Il secondo è invece Pier Luigi Pizzzi, il più raffinato "stilista" delle nostre scene liriche, di cui il giovane veronese è stato assistente per vent'anni. "Ma non penso che ci sia un contrasto insanabile fra la tradizione "spettacolare" dell'Arena e lo stile di Pizzi - commenta Panizza - Penso, ad esempio, allo splendido Macbeth che Pizzzi fece nel '97 proprio all'Arena. E mi piace pensare che in me si fondano armonicamente queste due influenze: voglio creare allestimenti di grande respiro spettacolare che però abbiano una loro sobrietà, senza cedimenti al Kitsch. E, con questo importantissimo Nabucco, spero di esserci riuscito".

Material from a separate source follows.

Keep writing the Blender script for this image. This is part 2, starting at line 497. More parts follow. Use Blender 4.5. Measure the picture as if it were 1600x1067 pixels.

Sulla questione spinosa delle "ambientazioni", Panizza ha le idee chiare: "Ho voluto rifiutare tanto la "cartolina" ottocentesca quanto le attualizzazioni di cattivo gusto - spiega - Per questo ho voluto un Nabucco fuori dal tempo, in cui risaltano solo la drammatica vicenda di un re e del popolo che egli vorrebbe opprimere ma da cui viene convertito. Contro la logica dei "fondali" ho concepito il teatro come una scatola vuota, che contiene solo azione. Ma, in omaggio all'insegnamento del grande teorico del teatro Adolphe Appia, questa scatola vuota diventa una "scatola magica" in cui faccio uso dei sistemi più sofisticati che la scenotecnica contemporanea mi offre: macchine teatrali di ogni genere, ponti mobili, i cantanti che eseguono le loro
arie "imbragati" e sospesi nel vuoto, i movimenti "aeree" della compagnia di acrobati Sonics, le comparse messe a dura prova dalle coreografie di Livio Privitera che le fanno muovere come un corpo di ballo, le masse corali sempre in movimento. Sarà un Nabucco molto dinamico, che rifletterà una mia passione che non ho remore a confessare: quella per il cinema d'azione di qualità".